"INTERVIEW"
de FRANCOIS COTINAUD
par Jean Delestradeالجبر
Quelle est l'origine et l'idée de départ de ce disque ?
Cela fait bien longtemps maintenant que le public perçoit mon travail
comme décalé par rapport à la scène jazz et musiques improvisées. J'ai
travaillé avec le texte, la poésie, le chant, le théâtre musical, et
enfin le Soundpainting. Si bien que le soliste instrumentiste dans tout
ça n'est plus visible. Comme j'ai toujours une sérieuse envie de jouer,
et de faire entendre mes idées instrumentales, j'ai cherché à créer une
formation ayant un pied dans la tradition jazz et une autre dans une
esthétique qui me va bien, narrative, libre, souple, et qui mêle des
thématiques jazz avec des fenêtres chambristes.
Les formes sont à la fois très
éclatées et très ouvertes : riffs rock'n'roll de Pierre, timbres
chambristes de Daniel, batteries bruitistes... J'imagine bien que tu as
toutes ces caractéristiques en tête quand tu sollicites ces musiciens.
Les thèmes présentés ici sont composés pour le disque ? Comment cela
a-t-il guidé ton écriture ?
Moi, je ne suis pas du tout rock & roll ! Mais c'est précisément
cette histoire si singulière de chacun qui m'intéresse. Mon écriture
propose des couleurs fortes, fondées la plupart du temps sur des modes
complexes (non octaviables, ou incluant des notes non tempérées), ou
des motifs mélodiques non référents au jazz, et chaque musicien
s'approprie cette matière à partir de ses propres références. Ainsi des
langages surprenants peuvent naître et dialoguer ensemble.
Est-ce que le fait que vous vous soyez rencontrés au sein d'un orchestre de soundpainting influence vos interactions ?
Oui, les musiciens ne s'interdisent pas les signes, les riffs pris à la
volée. Comme dans toute la tradition du jazz d'ailleurs. Mais là, nous
nous passons bien du Soundpainting. Quelques rudiments nous suffisent.
Le fait d'avoir joué ensemble au sein du Spoumj m'a permis de mieux les
connaître, et de savoir par exemple que Daniel et moi avions une grande
complicité, mais un jeu très contrasté : Daniel est lyrique et cultive
l'instabilité du son, tandis que je m'accroche à un son droit et sans
doute plus rythmique. Pierre Durand réunit toutes ces qualités à la
fois !
De l'expérience du Soundpainting nous vient aussi un goût pour la surprise et la matière sonore.
Un goût pour structurer et déstructurer. C'est le sens premier du mot Algèbre.
Pourquoi avoir fait le choix de ces 3
invitations : est-ce que tu as pensé dès le départ cette formule comme
une forme "souple" susceptible d'accueillir ?

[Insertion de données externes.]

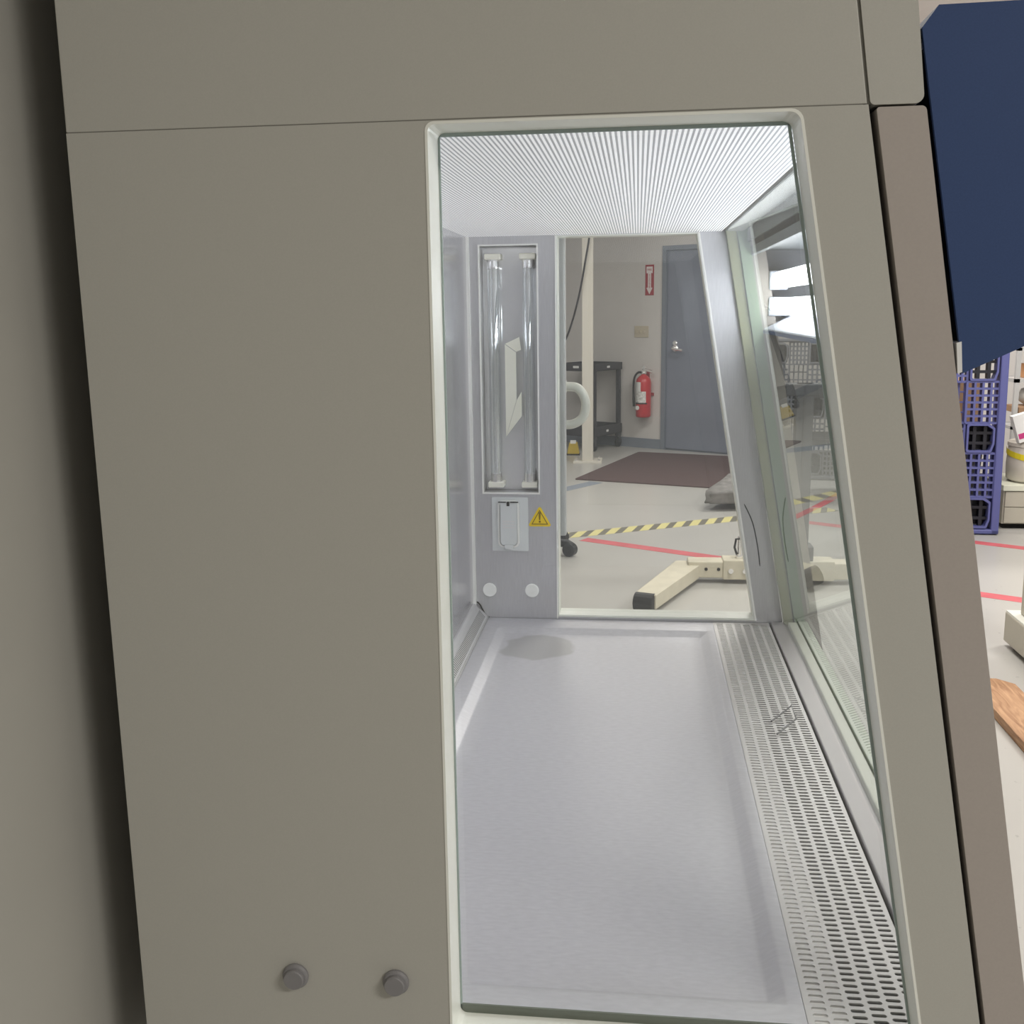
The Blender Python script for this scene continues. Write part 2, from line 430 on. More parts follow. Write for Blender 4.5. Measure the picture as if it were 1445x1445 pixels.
# front end strip of the sash track, and the cover over it
G = .0046
fr = lambda z: prf(z)+G
zt = H+.1455
CP('sash_end_strip', prism([fillet([(fr(zt)+.0008, zt), (fr(zt)+.0370, zt), (fr(ZB)+.0360, ZB), (fr(ZB), ZB)], [.002, .004, 0, 0], 4)], Y0, Y1-.012), 'warm_grey_paint', bevel=.001)
CP('groove_backing', prism([[(prf(H+.146)-.004, H+.147), (prf(H+.146)+.030, H+.147), (fr(ZB)+.010, ZB), (prf(ZB)-.004, ZB)]], Y1-.014, Y1-.006), 'black_gap')
tc_ = lambda z: .1722+.147*(zs-z)
CP('front_cover', prism([fillet([(tc_(H+.65), H+.65), (.2112-.122*.503, H+.65), (.2112, zs-.0006), (tc_(zs)-.0002, zs-.0006)], [0, 0, .006, .004], 5)], Y0, Y3), 'olive_paint')
CP('cover_seam_backing', prism([[(tc_(H+.65)-.004, H+.65), (tc_(H+.65)+.004, H+.65), (tc_(zs)+.004, zs), (tc_(zs)-.004, zs)]], Y0+.0015, Y1), 'seam_shade')
# housing that is closed to view
CP('upper_housing', B((XB+.004, .155, Y1+.002, Y2-.002, ZC+.012, H+.65)), 'olive_paint')
CP('rear_housing', B((XB, XR-.003, Y1, Y2, ZB, H+.65)), 'seam_shade')  # coloured dark to deepen the shade in the gap beside the wall
CP('base_housing', B((XR, .30, Y1, Y2, ZB, ZF-.085)), 'olive_paint')
for x in (-.42, .22):
    for y in (.92, 2.16):
        l = CP('stand_leg', B((x, x+.05, y, y+.05, .02, ZB)), 'olive_paint')
        obj('leveling_foot', lathe([(.028, 0), (.028, .012), (.010, .016), (.010, .03)], 'z', (x+.025, y+.025, 0), 16), 'black_rubber', l)
CP('stand_crossbar', B((-.42, .27, 1.53, 1.57, .10, .14)), 'olive_paint')
CP('stand_side_rail', B((-.42, .27, .93, .96, .10, .14)), 'olive_paint')
CP('stand_side_rail', B((-.42, .27, 2.17, 2.20, .10, .14)), 'olive_paint')

# interior shell
CP('rear_liner', B((XR-.002, XR, Y1, Y2, ZF-.02, ZC)), 'steel_rear')
CP('rear_corner_strip', B((XR, XR+.006, Y2-.012, Y2-.001, ZF+.03, ZC-.001)), 'rim_light')
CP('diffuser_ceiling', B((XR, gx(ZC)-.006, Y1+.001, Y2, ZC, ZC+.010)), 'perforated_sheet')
for y0_, y1_ in ((Y1, Y1+.004),):
    CP('diffuser_edge', B((XR, gx(ZC)-.006, y0_, y1_, ZC-.0012, ZC+.001)), 'glass_edge')
bm = bmesh.new()
ys0, ys1 = Y1, Y2
sl = [(XR, ZF+.034), (XR+.003, ZF+.034), (XR+.008, ZF+.030), (XR+.030, ZF+.003), (XR+.031, ZF-.010), (XR, ZF-.010)]
CP('rear_exhaust_louver', prism([sl], ys0, ys1-.002, XZ), 'steel_wall')
a = Vector((XR+.0145, 0, ZF+.0222)); b = Vector((XR+.027, 0, ZF+.0068)); n = Vector((.8, 0, .6))*.0006
CP('louver_slits', quad(*[(q.x+n.x, y, q.z+n.z) for q, y in ((a, ys0+.01), (b, ys0+.01), (b, ys1-.02), (a, ys1-.02))]), 'louver_slits')
CP('louver_lip', tube([(XR+.031, ys0, ZF+.002), (XR+.031, ys1-.001, ZF+.002)], .0022, 8), 'steel_bright')
CP('louver_end_gap', tube([(XR+.002, Y2-.0015, ZF+.035), (XR+.009, Y2-.0015, ZF+.034), (XR+.014, Y2-.0015, ZF+.028), (XR+.026, Y2-.0015, ZF+.003), (XR+.034, Y2-.0015, ZF+.001)], .0014, 6), 'black_gap')

# dished work tray
def tray():
    bm = bmesh.new()
    d = .011
    ex = lambda a, sg: [a, a+sg*.004, a+sg*.017, a+sg*.022]
    X = [XR+.033]+ex(-.294, 1)+[-.25, .11]+ex(.153, -1)[::-1]+[.1655]
    Yy = [Y1]+ex(.927, 1)+[.99, 2.07]+ex(2.137, -1)[::-1]+[Y2-.0015]
    P = [0, 0, .12, .88, 1, 1, 1, 1, .88, .12, 0, 0]; V = {}
    for i, x in enumerate(X):
        for j, y in enumerate(Yy): V[i, j] = bm.verts.new((x, y, ZF-d*min(P[i], P[j])))
    for i in range(11):
        for j in range(11): bm.faces.new([V[i, j], V[i+1, j], V[i+1, j+1], V[i, j+1]])
    return bm
tr = CP('work_tray', tray(), 'tray_steel', smooth=True)
CP('tray_underside', B((XR+.033, .16, Y1, Y2-.002, ZF-.03, ZF-.016)), 'dark_trough')

# perforated front grille, six staggered columns of slots
GX0, GX1 = .168, .2835
def grille():
    bm = bmesh.new(); px = (GX1-.003-GX0-.002)/6; py = .0096; rows = int((Y2-.004-Y1-.001)/py)
    t = .0015; cache = {}
    def vt(x, y, z):
        k = (round(x, 6), round(y, 6), round(z, 6))
        if k not in cache: cache[k] = bm.verts.new((x, y, z))
        return cache[k]
    hw, hh = px*.39, py*.26
    for c in range(6):
        x0 = GX0+.002+c*px; cx = x0+px/2
        yo = Y1+.001+(py/2 if c % 2 else 0)
        n = rows-(1 if c % 2 else 0)
        for r in range(n):
            cy = yo+(r+.5)*py
            inn, out = [], []
            for k in range(12):
                a = 2*pi*(k+.5)/12
                sx = (hw-hh)*(1 if cos(a) > 0 else -1)
                inn.append((cx+sx+hh*cos(a), cy+hh*sin(a)))
                m_ = max(abs(cos(a)), abs(sin(a)))
                out.append((cx+cos(a)/m_*px/2, cy+sin(a)/m_*py/2))
            O = [vt(u, v, ZF+.0005) for u, v in out]; I = [bm.verts.new((u, v, ZF+.0005)) for u, v in inn]; D = [bm.verts.new((u, v, ZF+.0005-t)) for u, v in inn]
            for k in range(12):
                j = (k+1) % 12
                bm.faces.new([O[k], O[j], I[j], I[k]]); bm.faces.new([I[k], I[j], D[j], D[k]])
        if c % 2:
            for ya, yb in ((Y1+.001, yo), (yo+n*py, Y1+.001+rows*py)):
                bm.faces.new([bm.verts.new(p) for p in [(x0, ya, ZF+.0005), (x0+px, ya, ZF+.0005), (x0+px, yb, ZF+.0005), (x0, yb, ZF+.0005)]])
    yE = Y1+.001+rows*py
    for x0, x1, ya, yb in ((GX0-.002, GX0+.002, Y1, Y2-.002), (GX1-.003, GX1, Y1, Y2-.002), (GX0+.002, GX1-.003, yE, Y2-.002), (GX0+.002, GX1-.003, Y1, Y1+.001)):
        bm.faces.new([bm.verts.new(p) for p in [(x0, ya, ZF+.0005), (x1, ya, ZF+.0005), (x1, yb, ZF+.0005), (x0, yb, ZF+.0005)]])
    return bm
CP('front_grille', grille(), 'steel_grille')
CP('grille_backing', B((GX0-.002, GX0+.0405, Y1, Y2-.003, ZF-.008, ZF-.0012)), 'steel_pale')
CP('grille_trough', B((GX0+.041, GX1+.004, Y1, Y2-.003, ZF-.055, ZF-.050)), 'dark_trough')
CP('grille_gap', B((GX1, GX1+.0036, Y1, Y2-.003, ZF-.050, ZF-.004)), 'black_gap')
CP('front_ledge', B((GX1+.0036, gx(ZF)+.006, Y1, Y2-.001, ZF-.05, ZF+.004)), 'ledge_steel', bevel=.002)

# front glass and what frames it
gz0, gz1 = ZF+.006, ZC+.03
CP('front_glass', quad((gx(gz0), Y1, gz0), (gx(gz0), Y2, gz0), (gx(gz1), Y2, gz1), (gx(gz1), Y1, gz1)), 'front_pane')
def slant(d0, d1, y0, y1, za=None, zb=None):
    za = za if za is not None else ZF-.02; zb = zb if zb is not None else ZC+.02
    return prism([[(gx(za)+d0, za), (gx(za)+d1, za), (gx(zb)+d1, zb), (gx(zb)+d0, zb)]], y0, y1)
CP('far_sash_guide', slant(.001, .020, Y2-.022, Y2-.002), 'guide_cream')
CP('far_sash_guide', slant(.022, .043, Y2-.030, Y2-.002), 'guide_green')
CP('far_sash_seal', slant(.0195, .0225, Y2-.012, Y2-.003), 'channel_grey')
CP('lower_sash_rail', B((gx(ZF)+.006, gx(ZF)+.024, Y1, Y2-.03, ZF-.010, ZF+.012)), 'rail_cream', bevel=.002)
CP('lower_sash_rail', B((gx(ZF)+.026, gx(ZF)+.046, Y1, Y2-.03, ZF-.012, ZF+.014)), 'rail_green', bevel=.002)
CP('far_sash_end_strip', slant(.045, .075, Y2, Y3, ZB, ZC), 'warm_grey_paint')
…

Oui, c'est une formule trio volontairement incomplète : 2 vents et 1
guitare. Par conséquent, j'ai imaginé cette formule pour inviter des
batteurs, des contrebassistes, ou des bidouilleurs électroniques, et je
suis ouvert à bien d'autres choses.
Le principe pourrait être d'accueillir ce trio en résidence avec des
musiciens qui nous seraient présentés pour découvrir ce répertoire.
L'art des combinaisons, l'envie de résoudre des équations, des
déséquilibres, c'est pour moi l'algèbre de l'improvisation. Le trio
peut se produire seul, ou avec un seul invité, l'enjeu étant de trouver
immédiatement un nouvel équilibre à 3, à 4 ou à 7...
Pourquoi ces trois invités en particulier ?
Il se trouve que François Merville est un collègue dans plusieurs
projets, et que nous avons passé commande à Denis Charolles pour le BOA (Bel
Orchestre Amateur). Leur diversité d'approche m'a sauté aux yeux et me
suis dis que l'occasion était belle d'imposer ce contraste dans un même
projet. Une émulation joyeuse.
J'étais certain que Bruno Chevillon saurait inoculer au trio le levain subtil qu'il lui fallait.
Si tu avais le joker d'un possible "invité impossible" qui choisirais-tu ?
Pas si impossible que cela : Paul Lovens, Frank Vaillant, Yuko Oshima
pour les batteurs et percussionnistes, Benjamin Duboc, Charlotte Testu,
Barre Phillips avec qui je viens d'enregistrer «No Meat Inside».